Filter these entries so that only lines with the word "pixels" remain.

>> BEGIN Items

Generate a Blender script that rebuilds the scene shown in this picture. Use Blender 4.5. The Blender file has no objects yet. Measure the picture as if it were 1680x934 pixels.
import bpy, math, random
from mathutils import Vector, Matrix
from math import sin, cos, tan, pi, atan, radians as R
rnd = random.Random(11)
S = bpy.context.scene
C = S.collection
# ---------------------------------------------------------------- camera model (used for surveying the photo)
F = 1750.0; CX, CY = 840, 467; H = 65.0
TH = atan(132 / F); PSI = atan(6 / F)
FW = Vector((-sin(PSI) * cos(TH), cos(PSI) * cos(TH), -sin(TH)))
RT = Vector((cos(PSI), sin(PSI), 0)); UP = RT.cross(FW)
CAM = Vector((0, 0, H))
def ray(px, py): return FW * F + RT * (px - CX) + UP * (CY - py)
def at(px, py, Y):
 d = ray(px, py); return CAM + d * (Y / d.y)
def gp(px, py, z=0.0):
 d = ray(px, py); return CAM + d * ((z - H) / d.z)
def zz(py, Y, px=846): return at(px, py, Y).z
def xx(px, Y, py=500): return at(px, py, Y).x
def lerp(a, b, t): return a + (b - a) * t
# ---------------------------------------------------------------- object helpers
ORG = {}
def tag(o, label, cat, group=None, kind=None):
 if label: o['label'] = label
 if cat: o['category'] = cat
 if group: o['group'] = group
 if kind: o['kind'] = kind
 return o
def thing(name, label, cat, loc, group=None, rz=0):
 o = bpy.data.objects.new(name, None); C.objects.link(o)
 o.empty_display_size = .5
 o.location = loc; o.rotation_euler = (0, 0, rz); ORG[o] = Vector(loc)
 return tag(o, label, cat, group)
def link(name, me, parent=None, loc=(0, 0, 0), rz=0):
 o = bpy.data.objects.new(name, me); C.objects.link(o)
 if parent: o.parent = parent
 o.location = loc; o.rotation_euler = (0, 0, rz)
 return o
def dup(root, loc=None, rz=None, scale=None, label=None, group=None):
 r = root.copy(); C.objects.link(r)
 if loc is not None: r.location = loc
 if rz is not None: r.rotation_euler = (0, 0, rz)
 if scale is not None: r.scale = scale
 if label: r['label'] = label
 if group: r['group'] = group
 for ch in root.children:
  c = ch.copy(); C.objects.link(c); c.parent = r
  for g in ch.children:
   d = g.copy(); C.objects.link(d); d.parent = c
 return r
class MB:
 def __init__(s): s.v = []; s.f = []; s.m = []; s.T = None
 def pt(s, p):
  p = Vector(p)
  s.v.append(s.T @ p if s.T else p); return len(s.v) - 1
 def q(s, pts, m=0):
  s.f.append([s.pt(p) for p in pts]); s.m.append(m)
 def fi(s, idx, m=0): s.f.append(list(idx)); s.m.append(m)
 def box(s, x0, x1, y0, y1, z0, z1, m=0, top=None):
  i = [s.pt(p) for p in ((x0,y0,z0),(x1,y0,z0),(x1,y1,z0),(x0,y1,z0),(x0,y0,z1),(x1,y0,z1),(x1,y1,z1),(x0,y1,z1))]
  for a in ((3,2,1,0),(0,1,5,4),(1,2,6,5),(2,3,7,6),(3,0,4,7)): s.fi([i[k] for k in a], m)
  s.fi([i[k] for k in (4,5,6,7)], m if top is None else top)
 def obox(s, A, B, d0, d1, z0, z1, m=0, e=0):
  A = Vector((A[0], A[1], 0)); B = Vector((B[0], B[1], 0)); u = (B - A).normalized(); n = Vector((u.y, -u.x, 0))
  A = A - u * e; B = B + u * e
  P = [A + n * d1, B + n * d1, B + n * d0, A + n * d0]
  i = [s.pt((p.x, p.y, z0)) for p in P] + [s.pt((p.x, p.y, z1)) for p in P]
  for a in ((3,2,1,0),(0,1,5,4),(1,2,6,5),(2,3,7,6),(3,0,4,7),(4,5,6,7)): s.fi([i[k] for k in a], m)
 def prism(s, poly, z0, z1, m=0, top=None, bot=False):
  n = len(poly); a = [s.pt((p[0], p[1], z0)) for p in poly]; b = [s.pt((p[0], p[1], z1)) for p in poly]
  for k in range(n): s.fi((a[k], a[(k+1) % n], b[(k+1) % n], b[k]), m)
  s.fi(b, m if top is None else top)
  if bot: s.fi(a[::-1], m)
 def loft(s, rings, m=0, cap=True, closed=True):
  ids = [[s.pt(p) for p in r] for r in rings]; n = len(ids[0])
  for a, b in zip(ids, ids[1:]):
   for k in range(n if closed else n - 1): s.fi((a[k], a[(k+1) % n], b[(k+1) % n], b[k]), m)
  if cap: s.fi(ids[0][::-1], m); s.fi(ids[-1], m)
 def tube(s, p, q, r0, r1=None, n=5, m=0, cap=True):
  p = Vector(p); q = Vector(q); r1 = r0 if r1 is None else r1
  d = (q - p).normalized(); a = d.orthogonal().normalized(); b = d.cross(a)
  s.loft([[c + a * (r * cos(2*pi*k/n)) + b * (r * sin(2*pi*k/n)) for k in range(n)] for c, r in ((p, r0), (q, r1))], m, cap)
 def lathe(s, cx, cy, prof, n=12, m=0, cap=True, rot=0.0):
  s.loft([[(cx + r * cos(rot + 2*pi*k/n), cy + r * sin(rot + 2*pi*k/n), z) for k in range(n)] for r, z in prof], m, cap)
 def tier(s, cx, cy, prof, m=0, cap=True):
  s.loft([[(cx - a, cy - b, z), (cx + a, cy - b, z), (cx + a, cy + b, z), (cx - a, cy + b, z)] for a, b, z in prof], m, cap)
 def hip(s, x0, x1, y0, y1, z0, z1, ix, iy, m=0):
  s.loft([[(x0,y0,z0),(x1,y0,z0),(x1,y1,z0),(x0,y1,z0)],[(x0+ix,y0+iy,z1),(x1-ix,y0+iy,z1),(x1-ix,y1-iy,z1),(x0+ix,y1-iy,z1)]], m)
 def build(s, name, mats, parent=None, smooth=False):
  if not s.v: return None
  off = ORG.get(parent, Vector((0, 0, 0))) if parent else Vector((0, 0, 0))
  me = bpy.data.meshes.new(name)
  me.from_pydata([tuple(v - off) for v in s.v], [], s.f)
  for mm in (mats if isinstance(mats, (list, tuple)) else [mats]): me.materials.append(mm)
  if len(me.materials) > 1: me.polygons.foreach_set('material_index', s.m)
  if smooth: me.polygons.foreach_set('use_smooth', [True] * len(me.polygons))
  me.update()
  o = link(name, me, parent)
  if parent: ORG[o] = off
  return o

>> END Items
>> BEGIN Items

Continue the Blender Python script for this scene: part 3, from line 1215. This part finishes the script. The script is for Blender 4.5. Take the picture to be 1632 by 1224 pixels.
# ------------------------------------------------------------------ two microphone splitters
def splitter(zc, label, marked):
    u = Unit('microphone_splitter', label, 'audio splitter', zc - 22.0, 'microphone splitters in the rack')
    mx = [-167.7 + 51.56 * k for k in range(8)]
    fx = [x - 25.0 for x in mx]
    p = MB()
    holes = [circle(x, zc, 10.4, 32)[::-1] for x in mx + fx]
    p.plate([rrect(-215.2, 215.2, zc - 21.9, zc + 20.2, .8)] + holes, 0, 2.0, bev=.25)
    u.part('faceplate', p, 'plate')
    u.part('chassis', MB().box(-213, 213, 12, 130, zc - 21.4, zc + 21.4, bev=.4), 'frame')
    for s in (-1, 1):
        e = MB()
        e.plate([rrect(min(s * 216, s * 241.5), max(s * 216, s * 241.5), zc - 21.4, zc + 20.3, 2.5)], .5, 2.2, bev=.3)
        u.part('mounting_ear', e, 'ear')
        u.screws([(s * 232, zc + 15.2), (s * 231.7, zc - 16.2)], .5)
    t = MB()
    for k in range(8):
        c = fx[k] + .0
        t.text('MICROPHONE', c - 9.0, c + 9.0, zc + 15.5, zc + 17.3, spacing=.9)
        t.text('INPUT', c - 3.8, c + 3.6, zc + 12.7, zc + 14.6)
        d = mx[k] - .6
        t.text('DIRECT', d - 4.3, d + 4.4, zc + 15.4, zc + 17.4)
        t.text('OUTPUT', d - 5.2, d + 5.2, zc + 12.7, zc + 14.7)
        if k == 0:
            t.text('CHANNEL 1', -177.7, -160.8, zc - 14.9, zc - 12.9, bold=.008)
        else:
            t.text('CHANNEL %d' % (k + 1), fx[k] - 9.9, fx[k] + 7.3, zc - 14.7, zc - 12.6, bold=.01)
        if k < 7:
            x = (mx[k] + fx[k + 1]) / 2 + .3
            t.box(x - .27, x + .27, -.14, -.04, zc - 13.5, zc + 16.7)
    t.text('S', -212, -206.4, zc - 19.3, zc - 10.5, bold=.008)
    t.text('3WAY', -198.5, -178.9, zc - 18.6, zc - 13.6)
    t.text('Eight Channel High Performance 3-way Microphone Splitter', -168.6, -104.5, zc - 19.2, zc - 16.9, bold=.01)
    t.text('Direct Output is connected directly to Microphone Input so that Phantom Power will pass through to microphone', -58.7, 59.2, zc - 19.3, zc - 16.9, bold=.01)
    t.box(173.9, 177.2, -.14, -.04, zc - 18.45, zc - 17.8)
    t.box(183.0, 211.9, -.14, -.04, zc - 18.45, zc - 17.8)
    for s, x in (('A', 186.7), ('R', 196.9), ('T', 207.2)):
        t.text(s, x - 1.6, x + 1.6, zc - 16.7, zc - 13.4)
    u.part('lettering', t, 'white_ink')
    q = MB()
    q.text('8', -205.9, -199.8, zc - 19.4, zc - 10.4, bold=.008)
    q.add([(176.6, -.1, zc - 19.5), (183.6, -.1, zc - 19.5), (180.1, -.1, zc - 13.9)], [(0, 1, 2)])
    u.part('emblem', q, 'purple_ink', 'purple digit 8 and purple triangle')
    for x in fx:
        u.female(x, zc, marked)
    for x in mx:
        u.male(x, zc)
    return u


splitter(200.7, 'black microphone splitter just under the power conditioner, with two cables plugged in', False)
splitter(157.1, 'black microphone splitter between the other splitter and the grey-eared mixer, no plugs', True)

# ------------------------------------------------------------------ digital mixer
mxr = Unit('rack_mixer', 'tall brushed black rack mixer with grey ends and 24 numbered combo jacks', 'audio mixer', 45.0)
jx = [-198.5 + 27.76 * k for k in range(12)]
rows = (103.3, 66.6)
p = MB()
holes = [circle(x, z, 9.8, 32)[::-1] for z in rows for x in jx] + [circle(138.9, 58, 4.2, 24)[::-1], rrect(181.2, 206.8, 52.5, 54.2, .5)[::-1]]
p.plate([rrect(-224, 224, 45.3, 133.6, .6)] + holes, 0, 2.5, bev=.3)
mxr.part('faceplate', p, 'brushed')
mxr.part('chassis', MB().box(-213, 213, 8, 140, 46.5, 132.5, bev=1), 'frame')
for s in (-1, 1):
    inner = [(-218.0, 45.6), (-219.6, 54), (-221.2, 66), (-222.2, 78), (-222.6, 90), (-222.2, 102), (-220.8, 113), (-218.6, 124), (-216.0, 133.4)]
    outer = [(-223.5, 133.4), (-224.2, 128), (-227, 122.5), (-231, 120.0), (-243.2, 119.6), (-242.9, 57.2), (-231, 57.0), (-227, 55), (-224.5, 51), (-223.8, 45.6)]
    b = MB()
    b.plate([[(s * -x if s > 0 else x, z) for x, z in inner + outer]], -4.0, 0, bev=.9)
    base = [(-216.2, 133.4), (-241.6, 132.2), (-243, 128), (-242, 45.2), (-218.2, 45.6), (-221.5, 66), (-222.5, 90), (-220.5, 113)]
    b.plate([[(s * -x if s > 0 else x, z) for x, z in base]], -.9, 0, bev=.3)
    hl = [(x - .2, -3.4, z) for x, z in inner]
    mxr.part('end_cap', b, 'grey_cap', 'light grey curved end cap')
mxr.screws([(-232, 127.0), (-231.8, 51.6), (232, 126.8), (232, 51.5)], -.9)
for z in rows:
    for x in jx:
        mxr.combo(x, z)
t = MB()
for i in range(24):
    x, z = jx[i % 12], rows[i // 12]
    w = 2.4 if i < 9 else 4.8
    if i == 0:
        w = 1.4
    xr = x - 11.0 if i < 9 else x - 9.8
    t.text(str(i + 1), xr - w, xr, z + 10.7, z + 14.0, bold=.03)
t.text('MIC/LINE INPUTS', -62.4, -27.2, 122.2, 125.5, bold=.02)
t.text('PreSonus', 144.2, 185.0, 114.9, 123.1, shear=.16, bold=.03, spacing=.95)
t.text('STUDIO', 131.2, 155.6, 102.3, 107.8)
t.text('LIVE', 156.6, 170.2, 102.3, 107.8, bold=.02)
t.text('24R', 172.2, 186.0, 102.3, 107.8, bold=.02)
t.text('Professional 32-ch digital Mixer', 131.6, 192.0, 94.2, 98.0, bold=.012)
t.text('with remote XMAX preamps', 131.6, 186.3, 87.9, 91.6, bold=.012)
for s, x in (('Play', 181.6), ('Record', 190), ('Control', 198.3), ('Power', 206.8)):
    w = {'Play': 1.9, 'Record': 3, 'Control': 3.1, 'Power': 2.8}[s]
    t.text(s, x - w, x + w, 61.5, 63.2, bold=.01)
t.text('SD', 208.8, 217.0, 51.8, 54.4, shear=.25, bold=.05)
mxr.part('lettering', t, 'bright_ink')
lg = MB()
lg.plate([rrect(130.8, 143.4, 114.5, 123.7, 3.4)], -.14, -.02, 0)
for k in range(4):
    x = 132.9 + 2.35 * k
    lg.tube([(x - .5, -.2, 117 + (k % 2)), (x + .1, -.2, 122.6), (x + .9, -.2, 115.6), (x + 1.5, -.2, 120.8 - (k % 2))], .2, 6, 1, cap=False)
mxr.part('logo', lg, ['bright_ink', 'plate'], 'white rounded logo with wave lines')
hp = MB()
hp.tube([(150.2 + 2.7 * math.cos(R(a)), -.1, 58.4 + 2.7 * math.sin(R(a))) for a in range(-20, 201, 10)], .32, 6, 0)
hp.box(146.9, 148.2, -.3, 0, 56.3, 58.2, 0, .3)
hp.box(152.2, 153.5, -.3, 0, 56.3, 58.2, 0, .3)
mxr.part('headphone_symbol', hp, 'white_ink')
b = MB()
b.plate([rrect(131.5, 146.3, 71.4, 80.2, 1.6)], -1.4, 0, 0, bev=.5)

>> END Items
>> BEGIN Items

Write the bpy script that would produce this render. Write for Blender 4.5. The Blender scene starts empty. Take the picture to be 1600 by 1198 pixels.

>> END Items

The solution
Generate a Blender script that rebuilds the scene shown in this picture. Use Blender 4.5. The Blender file has no objects yet. Measure the picture as if it were 1680x934 pixels.
Continue the Blender Python script for this scene: part 3, from line 1215. This part finishes the script. The script is for Blender 4.5. Take the picture to be 1632 by 1224 pixels.
Write the bpy script that would produce this render. Write for Blender 4.5. The Blender scene starts empty. Take the picture to be 1600 by 1198 pixels.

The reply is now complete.